Property as has had many attractions as an asset class – low volatility, a lack of correlation to equity markets and the ability to provide a solid, reliable stream of income.
The past three years have seen another reason to invest in property – capital growth.

Returns from property normally fall somewhere between the lower figures for bonds and the higher ones from equities and on average this is around 7 per cent a year. The last three years however, have seen the average figure at somewhere closer to 20 per cent a year, outperforming all but the very best active equity investments.

The most recent figures from independent property analysts IPD show that in the in the last 12 months property has produced an enormous 21.3 per cent return, far ahead of bond performance and better than the 19.7 per cent that equi-ties returned over the period.

But this level of growth is unsustainable over the long term and investors looking to maintain this level of capital growth will be disappointed if they expect property to continue to provide such rapid gains.

Insight Investments head of external funds Philip Gadsden, says: “Markets do not do 20 per cent a year, year in year out, especially not with low inflation. We expect property to revert back to average returns of 7 or 8 per cent.”

Lucas Independent Financial Consulting managing director Mike Horseman says: “The levels of returns we have seen im the last three years, in the region of 18-20 per cent according to IPD, are unsustainable. We expect to see returns back in the region of 6 to 9 per cent.”
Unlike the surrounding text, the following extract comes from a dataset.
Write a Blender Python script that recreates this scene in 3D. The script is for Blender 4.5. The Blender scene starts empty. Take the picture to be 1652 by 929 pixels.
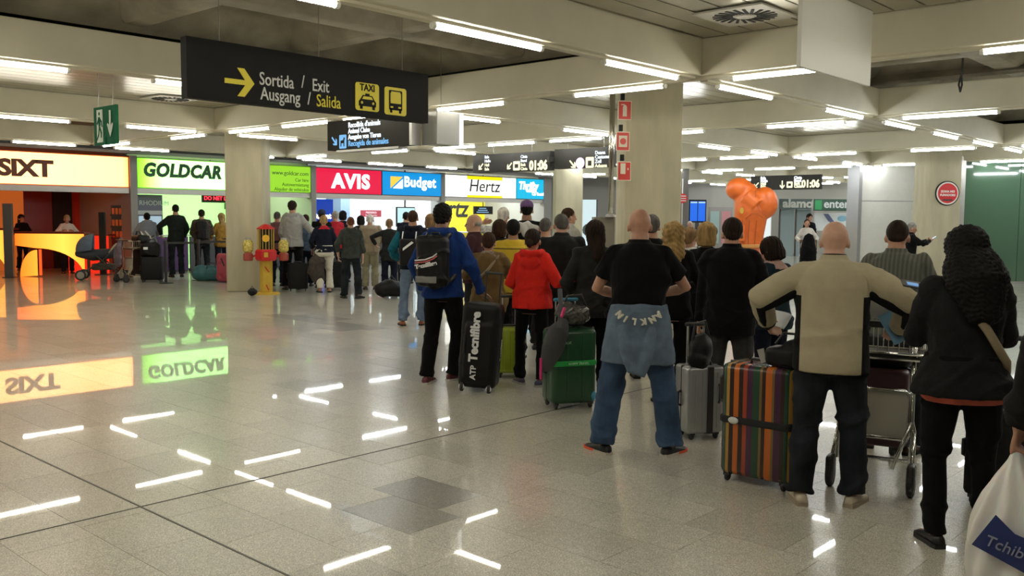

London and Country head of communications David Hollingsworth says the double-digit growth should not be relied upon for a fast return. He says: “With the residential market, short term is not the way to go with a buy-to-let investment. You should be looking at least to the medium term, if not the long term. To try to make a quick buck is not the best strategy.”

What are the options for property investors? Some analysts say growth is there for investors, with Europe, Asia and some sectors, such as central London offices, still offering gains.

Horseman says using a core satellite approach allows clients to invest more aggressively for growth. With 60-70 per cent of a client’s property investment in UK commercial property, the remainder can be invested more aggressively. He says: “Up to 30 per cent of investments can be put in satellite growth funds with exposure across the globe. If clients want to get exposure to growth areas, we are going to offer investments a bit further afield in markets such as Asia and Eastern Europe.”

Gadsden believes there are still short-term gains to be made in some UK sectors. He says: “Although the indus-trial sector tends to be the highest income-producing sector, the central London office market still offers some opportunities for growth.”

Gearing makes it possible to extract better returns from investments with lower returns but the possible downside does make this a high-risk approach.